Prezydent Hondurasu, Xiomara Castro, wyraziła swoje oburzenie wobec planów masowej deportacji mieszkańców tego kraju, którzy przebywają w Stanach Zjednoczonych. W swoim orędziu noworocznym zagroziła, że w odpowiedzi na te działania może rozważyć zamknięcie amerykańskiej bazy wojskowej zlokalizowanej w Hondurasie. Napięcia w regionie wzrastają przed oficjalnym objęciem urzędu przez Donalda Trumpa.
SYSTEMATYCZNE DZIAŁANIA CZY OSTRZEŻENIE?
„W obliczu wrogiego działania, jakim byłaby masowa ekstradycja naszych rodaków, zmuszeni bylibyśmy do ponownego przemyślenia naszej współpracy ze Stanami Zjednoczonymi, zwłaszcza w kontekście sektora militarnego. Nie płacąc ani centa, USA utrzymują na naszym terenie bazę wojskową od dziesięcioleci, jednak w takim przypadku jej obecność w Hondurasie przestałaby mieć uzasadnienie” – oznajmiła Castro podczas swojego wystąpienia, transmitowanego przez radio i telewizję.
AMERYKAŃSKA BAZA WOJSKOWA W PALMEROLI
Amerykańska baza wojskowa w Palmeroli, założona na początku lat osiemdziesiątych, obejmuje około czterystu żołnierzy. Funkcjonowanie tej placówki przez wiele lat było wynikiem współpracy między państwami, jednak obecne groźby obniżają jej stabilność.
W listopadzie bieżącego roku CNN doniosło, że zespół Donalda Trumpa intensyfikuje prace nad wdrożeniem jego kluczowej obietnicy wyborczej dotyczącej największej deportacji migrantów bez zezwolenia w USA. Działania te rodzą niepewność i napięcia wśród prezydentów krajów Ameryki Środkowej.

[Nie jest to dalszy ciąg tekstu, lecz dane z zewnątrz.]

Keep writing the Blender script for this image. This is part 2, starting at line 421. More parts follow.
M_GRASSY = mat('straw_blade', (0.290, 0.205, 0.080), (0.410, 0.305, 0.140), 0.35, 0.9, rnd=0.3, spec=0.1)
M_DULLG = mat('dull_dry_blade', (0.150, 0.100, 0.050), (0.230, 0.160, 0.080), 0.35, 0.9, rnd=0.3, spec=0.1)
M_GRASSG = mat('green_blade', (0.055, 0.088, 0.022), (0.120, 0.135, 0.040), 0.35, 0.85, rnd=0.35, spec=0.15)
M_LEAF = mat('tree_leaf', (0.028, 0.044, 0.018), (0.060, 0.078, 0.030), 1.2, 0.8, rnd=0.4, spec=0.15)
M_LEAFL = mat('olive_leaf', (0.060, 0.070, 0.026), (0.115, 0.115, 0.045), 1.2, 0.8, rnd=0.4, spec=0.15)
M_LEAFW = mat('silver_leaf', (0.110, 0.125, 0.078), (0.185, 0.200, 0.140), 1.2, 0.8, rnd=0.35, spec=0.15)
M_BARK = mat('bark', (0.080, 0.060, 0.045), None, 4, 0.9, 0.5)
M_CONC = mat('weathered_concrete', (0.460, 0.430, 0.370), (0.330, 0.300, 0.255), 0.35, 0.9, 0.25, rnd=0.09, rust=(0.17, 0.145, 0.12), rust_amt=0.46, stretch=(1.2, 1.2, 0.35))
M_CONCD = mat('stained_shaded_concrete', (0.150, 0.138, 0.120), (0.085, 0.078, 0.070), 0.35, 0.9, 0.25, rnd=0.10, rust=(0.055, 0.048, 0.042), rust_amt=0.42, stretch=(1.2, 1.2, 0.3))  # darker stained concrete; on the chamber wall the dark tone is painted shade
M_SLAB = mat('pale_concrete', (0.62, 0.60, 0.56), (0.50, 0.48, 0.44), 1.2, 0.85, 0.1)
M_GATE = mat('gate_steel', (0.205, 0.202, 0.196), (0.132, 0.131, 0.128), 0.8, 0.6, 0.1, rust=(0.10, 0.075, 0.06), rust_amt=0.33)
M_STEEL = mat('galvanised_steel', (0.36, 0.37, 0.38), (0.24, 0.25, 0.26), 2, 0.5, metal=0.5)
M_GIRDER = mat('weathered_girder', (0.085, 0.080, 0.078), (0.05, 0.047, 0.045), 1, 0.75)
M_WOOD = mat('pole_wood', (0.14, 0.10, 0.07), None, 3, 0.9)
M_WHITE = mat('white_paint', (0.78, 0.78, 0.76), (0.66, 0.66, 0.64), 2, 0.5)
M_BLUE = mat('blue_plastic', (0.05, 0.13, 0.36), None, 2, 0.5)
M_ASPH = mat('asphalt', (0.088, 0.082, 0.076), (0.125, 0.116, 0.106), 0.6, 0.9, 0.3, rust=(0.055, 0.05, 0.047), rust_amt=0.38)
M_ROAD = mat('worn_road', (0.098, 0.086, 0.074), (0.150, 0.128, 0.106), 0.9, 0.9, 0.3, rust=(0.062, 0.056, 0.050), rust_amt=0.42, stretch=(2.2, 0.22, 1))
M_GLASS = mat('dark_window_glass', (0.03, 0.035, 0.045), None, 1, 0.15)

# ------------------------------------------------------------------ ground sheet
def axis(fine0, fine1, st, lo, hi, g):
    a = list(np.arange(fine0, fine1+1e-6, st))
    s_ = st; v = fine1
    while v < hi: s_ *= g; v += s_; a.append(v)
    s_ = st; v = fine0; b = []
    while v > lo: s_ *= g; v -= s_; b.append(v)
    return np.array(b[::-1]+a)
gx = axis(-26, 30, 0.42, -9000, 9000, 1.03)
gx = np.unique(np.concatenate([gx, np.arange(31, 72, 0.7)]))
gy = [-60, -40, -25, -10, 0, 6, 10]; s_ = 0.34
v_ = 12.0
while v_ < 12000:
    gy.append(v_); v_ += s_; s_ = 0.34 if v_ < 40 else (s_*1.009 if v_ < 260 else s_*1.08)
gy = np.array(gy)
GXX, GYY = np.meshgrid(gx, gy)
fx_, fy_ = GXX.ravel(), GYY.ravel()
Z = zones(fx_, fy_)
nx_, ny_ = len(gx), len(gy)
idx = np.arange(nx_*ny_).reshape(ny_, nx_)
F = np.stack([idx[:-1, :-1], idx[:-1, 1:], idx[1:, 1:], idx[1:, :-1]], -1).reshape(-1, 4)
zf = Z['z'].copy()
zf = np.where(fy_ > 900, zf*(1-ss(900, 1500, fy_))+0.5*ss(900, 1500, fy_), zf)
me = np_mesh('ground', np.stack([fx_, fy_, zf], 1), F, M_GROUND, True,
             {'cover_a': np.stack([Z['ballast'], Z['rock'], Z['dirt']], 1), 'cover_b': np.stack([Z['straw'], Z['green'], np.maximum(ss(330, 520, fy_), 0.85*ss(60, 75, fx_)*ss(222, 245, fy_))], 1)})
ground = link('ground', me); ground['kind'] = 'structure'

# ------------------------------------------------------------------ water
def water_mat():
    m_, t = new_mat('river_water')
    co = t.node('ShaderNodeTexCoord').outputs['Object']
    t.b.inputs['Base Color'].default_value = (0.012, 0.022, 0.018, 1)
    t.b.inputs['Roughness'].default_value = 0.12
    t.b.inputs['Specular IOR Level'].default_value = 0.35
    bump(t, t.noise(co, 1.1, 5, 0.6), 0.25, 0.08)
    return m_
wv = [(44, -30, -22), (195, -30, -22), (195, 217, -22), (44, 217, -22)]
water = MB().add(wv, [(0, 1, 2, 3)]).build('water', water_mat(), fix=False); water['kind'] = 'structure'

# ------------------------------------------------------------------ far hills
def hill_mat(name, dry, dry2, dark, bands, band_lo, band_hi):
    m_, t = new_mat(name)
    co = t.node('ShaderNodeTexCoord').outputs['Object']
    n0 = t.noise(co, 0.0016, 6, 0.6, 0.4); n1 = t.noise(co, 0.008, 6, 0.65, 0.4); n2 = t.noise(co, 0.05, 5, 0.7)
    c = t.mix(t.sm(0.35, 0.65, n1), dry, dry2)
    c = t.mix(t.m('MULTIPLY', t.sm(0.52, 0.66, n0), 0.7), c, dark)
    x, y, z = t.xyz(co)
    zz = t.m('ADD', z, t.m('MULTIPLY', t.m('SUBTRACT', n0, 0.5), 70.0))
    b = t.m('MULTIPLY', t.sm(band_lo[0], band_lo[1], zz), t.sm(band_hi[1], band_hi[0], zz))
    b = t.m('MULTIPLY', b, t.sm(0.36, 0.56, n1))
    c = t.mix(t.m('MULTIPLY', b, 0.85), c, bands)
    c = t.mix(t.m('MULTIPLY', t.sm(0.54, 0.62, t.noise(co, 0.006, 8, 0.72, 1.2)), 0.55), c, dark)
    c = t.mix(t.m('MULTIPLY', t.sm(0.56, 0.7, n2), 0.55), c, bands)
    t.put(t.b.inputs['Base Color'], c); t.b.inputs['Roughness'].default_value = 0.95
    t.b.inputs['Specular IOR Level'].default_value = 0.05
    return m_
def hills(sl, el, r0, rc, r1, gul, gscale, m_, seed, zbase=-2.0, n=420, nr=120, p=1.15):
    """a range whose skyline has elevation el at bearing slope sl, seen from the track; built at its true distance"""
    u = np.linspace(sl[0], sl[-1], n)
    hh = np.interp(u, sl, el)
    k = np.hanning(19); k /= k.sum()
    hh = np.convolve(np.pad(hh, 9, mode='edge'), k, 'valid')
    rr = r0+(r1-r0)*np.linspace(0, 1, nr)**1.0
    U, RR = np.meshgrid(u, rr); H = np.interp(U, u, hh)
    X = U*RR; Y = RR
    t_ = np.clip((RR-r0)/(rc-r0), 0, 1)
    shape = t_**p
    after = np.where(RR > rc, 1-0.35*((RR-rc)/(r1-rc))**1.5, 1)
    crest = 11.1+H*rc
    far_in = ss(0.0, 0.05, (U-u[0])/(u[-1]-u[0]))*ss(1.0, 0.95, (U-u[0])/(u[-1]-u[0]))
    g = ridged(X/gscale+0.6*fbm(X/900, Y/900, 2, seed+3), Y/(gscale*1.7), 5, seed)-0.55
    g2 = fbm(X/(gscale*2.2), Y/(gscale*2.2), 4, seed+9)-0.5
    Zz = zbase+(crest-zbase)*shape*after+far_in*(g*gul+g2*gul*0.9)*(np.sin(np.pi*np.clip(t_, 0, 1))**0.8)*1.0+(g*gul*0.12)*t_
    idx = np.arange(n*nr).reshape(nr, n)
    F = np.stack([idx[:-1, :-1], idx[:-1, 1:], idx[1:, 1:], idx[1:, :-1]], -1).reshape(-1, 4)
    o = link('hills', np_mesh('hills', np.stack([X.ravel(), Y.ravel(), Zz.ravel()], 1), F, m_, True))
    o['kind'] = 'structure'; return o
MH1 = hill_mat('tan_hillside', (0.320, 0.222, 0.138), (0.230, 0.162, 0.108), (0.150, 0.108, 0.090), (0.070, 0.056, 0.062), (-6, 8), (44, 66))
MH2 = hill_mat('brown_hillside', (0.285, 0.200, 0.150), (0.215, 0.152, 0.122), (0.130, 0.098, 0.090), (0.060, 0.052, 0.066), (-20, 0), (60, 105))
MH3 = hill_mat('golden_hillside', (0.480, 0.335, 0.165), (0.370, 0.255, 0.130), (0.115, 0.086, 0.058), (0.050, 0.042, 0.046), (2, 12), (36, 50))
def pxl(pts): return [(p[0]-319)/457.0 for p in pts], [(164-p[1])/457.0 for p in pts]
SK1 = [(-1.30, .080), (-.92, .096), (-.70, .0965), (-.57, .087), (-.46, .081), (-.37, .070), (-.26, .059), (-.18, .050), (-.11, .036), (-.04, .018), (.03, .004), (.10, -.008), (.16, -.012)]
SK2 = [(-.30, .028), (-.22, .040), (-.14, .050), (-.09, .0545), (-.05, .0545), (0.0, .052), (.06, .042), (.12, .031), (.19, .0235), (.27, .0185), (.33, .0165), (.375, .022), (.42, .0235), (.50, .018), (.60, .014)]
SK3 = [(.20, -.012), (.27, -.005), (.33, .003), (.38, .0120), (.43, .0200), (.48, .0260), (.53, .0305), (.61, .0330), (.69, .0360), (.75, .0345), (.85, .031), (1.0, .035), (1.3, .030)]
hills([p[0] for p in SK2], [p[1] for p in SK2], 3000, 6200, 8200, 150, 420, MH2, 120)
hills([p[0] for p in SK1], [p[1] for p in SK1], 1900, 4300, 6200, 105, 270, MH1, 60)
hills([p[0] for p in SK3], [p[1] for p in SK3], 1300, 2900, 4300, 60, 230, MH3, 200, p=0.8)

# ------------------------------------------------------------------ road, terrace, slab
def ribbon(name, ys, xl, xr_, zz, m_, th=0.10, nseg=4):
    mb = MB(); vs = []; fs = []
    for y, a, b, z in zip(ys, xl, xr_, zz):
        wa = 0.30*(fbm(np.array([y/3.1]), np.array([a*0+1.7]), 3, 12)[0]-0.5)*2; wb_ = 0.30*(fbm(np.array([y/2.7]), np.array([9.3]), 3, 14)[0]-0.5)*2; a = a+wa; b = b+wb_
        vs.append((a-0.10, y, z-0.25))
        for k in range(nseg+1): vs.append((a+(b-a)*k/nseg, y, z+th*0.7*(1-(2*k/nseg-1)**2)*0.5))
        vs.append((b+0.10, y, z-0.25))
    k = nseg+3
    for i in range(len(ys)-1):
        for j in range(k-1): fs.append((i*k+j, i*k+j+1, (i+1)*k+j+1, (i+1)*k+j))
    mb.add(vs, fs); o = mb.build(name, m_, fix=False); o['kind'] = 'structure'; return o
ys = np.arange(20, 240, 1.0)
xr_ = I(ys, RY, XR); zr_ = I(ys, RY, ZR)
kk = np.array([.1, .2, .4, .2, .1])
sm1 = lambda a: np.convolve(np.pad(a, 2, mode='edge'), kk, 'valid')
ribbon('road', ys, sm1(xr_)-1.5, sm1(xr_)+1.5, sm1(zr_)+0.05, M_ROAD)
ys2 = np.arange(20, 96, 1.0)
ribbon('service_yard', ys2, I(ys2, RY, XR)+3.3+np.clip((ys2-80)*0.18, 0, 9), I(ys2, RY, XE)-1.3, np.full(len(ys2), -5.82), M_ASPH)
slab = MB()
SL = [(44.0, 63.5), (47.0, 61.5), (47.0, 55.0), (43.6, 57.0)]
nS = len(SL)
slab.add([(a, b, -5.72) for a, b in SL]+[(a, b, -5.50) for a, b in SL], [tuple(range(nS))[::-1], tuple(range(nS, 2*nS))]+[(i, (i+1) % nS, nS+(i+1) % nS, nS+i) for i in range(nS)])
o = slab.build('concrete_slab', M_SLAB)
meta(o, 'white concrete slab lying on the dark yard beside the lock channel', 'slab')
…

KANAŁ PANAMSKI W CENTRUM UWAGI
Donald Trump nie oszczędza także Panamy, grożąc przejęciem kontroli nad Kanałem Panamskim, jeśli rząd tego kraju utrzyma wysokie opłaty za korzystanie z trasy. Prezydent Panamy, Jose Raul Mulino, stanowczo zareagował, podkreślając, że każdy metr kwadratowy Kanału należy do Panamy i nie podlega negocjacjom. Takie stanowisko pokazuje, że regionalne napięcia mogą urosnąć w obliczu mało przewidywalnych działań nowej administracji w Waszyngtonie.